Drinking-and-driving remains a leading cause of preventable mortality and morbidity in the United States. For the past three decades, estimates of the prevalence of drinking-and-driving have come from survey-based instruments, most notably the National Roadside Survey (NRS), which seeks to ascertain the blood alcohol content (BAC) of a random sample of road users. Although subject to potential bias from non-random sample selection, the NRS field design overcomes the well-documented problem of systematic under-reporting of socially undesirable activity. Nonetheless, in 2015 the House of Representatives voted to prohibit the use of federal funds to plan or administer the NRS over concerns that drivers did not believe participation was truly voluntary. As a result, researchers and policy-makers currently lack reliable estimates of drinking-and-driving that can be compared to historic trends.
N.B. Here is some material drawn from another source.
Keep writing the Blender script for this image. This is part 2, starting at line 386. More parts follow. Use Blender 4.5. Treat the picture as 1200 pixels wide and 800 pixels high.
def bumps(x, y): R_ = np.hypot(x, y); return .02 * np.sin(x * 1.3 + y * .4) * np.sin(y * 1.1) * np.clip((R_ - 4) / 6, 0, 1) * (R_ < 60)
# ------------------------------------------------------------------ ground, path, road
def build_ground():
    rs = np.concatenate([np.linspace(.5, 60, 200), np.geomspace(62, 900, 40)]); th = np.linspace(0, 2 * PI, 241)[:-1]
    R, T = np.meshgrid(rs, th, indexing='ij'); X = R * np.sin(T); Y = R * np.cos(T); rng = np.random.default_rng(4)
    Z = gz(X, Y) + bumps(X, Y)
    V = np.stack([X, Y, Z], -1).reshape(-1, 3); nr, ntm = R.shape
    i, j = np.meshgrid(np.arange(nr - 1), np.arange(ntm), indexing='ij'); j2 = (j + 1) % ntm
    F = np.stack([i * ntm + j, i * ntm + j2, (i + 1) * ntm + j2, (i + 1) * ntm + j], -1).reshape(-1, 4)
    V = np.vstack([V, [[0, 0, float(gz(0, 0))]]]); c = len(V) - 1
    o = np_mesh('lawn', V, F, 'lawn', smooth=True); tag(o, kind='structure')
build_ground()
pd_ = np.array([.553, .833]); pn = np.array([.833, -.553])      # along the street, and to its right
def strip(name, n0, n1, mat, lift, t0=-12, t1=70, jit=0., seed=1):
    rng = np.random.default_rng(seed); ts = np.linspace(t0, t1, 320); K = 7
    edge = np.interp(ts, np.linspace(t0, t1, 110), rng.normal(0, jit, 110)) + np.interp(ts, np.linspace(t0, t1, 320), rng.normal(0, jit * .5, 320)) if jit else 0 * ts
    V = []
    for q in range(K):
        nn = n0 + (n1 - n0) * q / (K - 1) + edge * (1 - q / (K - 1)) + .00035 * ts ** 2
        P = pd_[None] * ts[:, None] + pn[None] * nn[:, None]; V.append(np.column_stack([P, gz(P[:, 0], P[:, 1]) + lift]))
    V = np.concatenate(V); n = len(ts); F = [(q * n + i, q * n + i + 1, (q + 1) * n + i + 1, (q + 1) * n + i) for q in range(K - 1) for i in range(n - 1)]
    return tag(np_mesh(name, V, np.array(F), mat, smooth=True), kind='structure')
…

Therefore, in this article, we apply methods introduced by Levitt and Porter (2001) to examine how the prevalence, relative risk, and externality of drinking-and-driving in the United States has evolved over the past three decades. Similar to previous versions of the NRS, we find that drinking-and-driving declined significantly between 1983 and 2007, but has since plateaued. Interestingly, the relative risk of drinking drivers has increased while the external social cost of their behavior has decreased, suggesting that ‘sober-biased technical change’ may have made all driving less dangerous, but had a smaller impact on drivers influenced by alcohol.